Inequalities

Call for Paper per il fascicolo / Call for paper for the issue
Vol. 3 - Num. 3 - 2026

Data di apertura / Opening date:14/04/2025
Data di chiusura / Closing date:15/12/2025

Inequalities in Brazil

 

Guest Editor: Ricardo Antunes (University of Campinas) 

Adjunt Guest Editors: Ricardo Festi (University of Brasilia); Marco Gonsales (University of Campinas); Luci Praun (Federal University of Acre/University of Campinas); Murillo van der Laan (University of Campinas)

 

Brazil has historically been marked by deep inequalities. These must be analysed in light of the country’s colonial past, which introduced slave labour through the forced capture and trafficking of people from the African continent. 
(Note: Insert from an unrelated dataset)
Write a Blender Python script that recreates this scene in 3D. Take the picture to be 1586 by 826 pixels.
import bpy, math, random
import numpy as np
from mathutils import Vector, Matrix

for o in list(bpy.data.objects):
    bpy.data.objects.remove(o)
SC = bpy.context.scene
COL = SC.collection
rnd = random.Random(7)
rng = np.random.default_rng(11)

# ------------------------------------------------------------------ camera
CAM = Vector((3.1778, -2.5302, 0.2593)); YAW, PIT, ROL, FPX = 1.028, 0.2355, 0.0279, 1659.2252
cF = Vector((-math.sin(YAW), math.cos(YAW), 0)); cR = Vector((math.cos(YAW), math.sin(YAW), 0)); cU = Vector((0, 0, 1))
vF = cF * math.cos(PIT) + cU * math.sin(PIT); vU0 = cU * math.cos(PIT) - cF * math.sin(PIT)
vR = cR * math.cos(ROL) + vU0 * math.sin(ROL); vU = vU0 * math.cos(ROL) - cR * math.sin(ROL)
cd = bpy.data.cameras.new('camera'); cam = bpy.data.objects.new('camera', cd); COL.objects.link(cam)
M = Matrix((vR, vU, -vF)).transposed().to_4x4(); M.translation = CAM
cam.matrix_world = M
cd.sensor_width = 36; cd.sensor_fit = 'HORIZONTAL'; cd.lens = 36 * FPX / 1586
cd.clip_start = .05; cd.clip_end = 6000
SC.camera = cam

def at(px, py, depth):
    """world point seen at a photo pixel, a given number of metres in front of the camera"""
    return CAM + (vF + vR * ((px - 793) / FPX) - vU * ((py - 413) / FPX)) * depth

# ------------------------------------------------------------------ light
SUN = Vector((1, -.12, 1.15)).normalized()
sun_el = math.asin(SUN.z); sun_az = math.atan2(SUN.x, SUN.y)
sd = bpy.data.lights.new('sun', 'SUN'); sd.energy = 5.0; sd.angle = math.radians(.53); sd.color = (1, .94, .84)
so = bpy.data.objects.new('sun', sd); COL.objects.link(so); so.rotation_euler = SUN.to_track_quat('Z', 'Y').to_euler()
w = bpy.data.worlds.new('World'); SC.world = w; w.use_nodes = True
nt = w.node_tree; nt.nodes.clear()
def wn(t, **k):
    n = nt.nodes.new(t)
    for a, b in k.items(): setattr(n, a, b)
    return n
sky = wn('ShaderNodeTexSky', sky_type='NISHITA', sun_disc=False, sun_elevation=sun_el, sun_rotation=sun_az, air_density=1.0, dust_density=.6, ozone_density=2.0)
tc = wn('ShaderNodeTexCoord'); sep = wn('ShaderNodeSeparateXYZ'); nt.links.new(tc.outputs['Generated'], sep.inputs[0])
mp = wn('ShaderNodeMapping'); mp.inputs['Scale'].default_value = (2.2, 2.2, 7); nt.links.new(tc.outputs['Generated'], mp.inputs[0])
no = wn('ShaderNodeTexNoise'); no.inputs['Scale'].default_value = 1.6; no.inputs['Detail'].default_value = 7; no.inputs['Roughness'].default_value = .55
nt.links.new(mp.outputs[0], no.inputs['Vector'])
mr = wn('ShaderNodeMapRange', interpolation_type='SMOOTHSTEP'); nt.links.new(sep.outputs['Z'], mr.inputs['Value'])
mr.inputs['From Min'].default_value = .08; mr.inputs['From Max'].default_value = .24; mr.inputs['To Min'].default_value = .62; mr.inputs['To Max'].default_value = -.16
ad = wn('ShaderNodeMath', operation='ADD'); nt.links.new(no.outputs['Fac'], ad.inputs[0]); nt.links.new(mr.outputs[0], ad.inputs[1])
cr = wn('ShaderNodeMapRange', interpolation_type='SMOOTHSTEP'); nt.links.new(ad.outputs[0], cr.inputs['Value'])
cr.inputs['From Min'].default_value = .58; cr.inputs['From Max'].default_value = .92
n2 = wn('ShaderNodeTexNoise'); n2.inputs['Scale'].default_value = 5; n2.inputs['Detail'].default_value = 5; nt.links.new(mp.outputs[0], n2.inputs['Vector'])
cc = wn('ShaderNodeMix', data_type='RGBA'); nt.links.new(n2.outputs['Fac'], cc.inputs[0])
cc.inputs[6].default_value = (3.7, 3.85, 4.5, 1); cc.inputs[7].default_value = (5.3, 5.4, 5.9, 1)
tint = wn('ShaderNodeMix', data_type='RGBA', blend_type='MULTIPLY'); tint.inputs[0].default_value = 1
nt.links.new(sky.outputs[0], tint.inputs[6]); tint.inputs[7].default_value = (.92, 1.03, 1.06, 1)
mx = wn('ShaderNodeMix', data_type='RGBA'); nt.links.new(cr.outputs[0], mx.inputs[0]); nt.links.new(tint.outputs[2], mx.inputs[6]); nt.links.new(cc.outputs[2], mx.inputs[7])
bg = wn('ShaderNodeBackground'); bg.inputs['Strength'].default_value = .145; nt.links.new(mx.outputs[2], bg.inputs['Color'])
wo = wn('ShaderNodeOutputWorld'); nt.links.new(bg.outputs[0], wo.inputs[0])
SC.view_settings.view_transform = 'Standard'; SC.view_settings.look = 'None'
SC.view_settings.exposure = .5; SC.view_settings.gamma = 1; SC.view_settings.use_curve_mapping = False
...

Although slave labour was abolished before the early-twentieth century industrialisation of Brazil – albeit in a peripheral and dependent condition within the world market – the black population was largely excluded from nascent industrialisation. While the Brazilian ruling class welcomed white immigrant labour, mainly from Europe and Japan, it created restrictive labour legislation that excluded black people, rural workers, domestic workers and various other categories of waged labour, condemning them to undeclared work, precarity, and unemployment. 

This situation reveals a lot about the past, demonstrating the enormous social inequalities that still exist – and have even increased – today. It also shows how the exploitation of labour is one of the fundamental bases of the structural reproduction of inequality. From its beginnings, the Brazilian working class has experienced high rates of unemployment, exploitation, precarisation, and systematic avoidance of labour rights, which still influences labour relations. 

In the last trimester of 2024, the average rate of unemployment in Brazil was 6.2% (IBGE, 2025), however this figure contains internal differences that reflect the various forms of inequality and precarious work existing in the country. While for men the unemployment rate was 5.1%, among women it was 7.6%, and while for white people it was 4.9%, for black people it was 7.5% and for brown people it was 7.0%. The IBGE data also reveals that of a total of 103 million workers, 39.5 million did not have a work contract. 

There are also continued and deepening territorial inequalities. While in the city the poorest strata of the population are relegated to the worst and most precarious living conditions, in the rural areas many families live in extreme poverty and forms of work analogous to slavery still exist. In 2023, due to extreme levels of poverty and destitution, around 51% of rural inhabitants lived in housing provided by social programmes, while in urban areas the figure was 24.5% (IBGE, 2024). 

Furthermore, those living in poverty include a significant number of black women (adult and young) whose principal employment is domestic work, which is mainly informal and badly paid, with long and demanding working hours (DIEESE, 2023). 

It is in this context, constantly marked by working class struggle, that the country has undergone a process of the permanent restructuring of capital and has seen the introduction of neoliberal policies. Beginning in the 1990s, this dynamic reached new levels of intensity in the first decades of the 21st century with the advent and expansion of the platform economy – so-called Big Tech – which exploits countries in the Global South – in particular Brazil – in order to intensify labour exploitation, further exacerbating inequalities. These traits, typical of countries that are dependent and subordinate with capitalism, were further brought to light by the advance of agribusiness, a sector that is enriched through the use of monoculture for exportation and progressive deforestation. Another significant factor is the recent modification of Brazilian labour law,  which has eliminated various rights granted in the 1943 Consolidação das Leis do Trabalho. In the 2017 Reforma Trabalhista the prevalence of negotiation over the law (prevalência do negociado sobre o legislado) was introduced, which, amongst other things, allowed for a decrease in breaks during working time, increased the diversification of employment contracts (e.g. so that they also include contract for intermittent labour), and led to an exponential growth in outsourcing and subcontracting. 

All of these elements indicate that Brazil, as part of the Global South, acts as an important laboratory for global corporations, which maintain and further deepen the enormous inequalities historically present in the country. This takes place within a context of an international division of labour in which deindustrialisation, the decline in the number of industrial workers, the expansion of the service industry, and the increase in the info-proletariat have created a new morphology of the Brazilian working class – one of the multiple and important transformations in the Brazilian class structure. 

This issue of Inequalities aims to collect together articles that offer a thorough analysis of the socioeconomic inequalities in Brazil from multiple perspectives. We encourage articles that – recognising social stratifications in terms of  class, gender, and race – explore issues of: income and wealth inequality; labour inequality (for example, precarisation and inequalities in working conditions); inequalities in terms of health, housing, and education; territorial inequalities and regional disparities; and working class struggles against inequalities. 

 

All contributions must be in English and must be sent in by 15th December 2025. The maximum length of contributions in 40,000 characters (spaces and bibliography included).

 

Those who want to can send the editorial board an abstract in order to have feedback. It must include the title of the article and an abstract of 300 words, must be sent by 31st May 2025.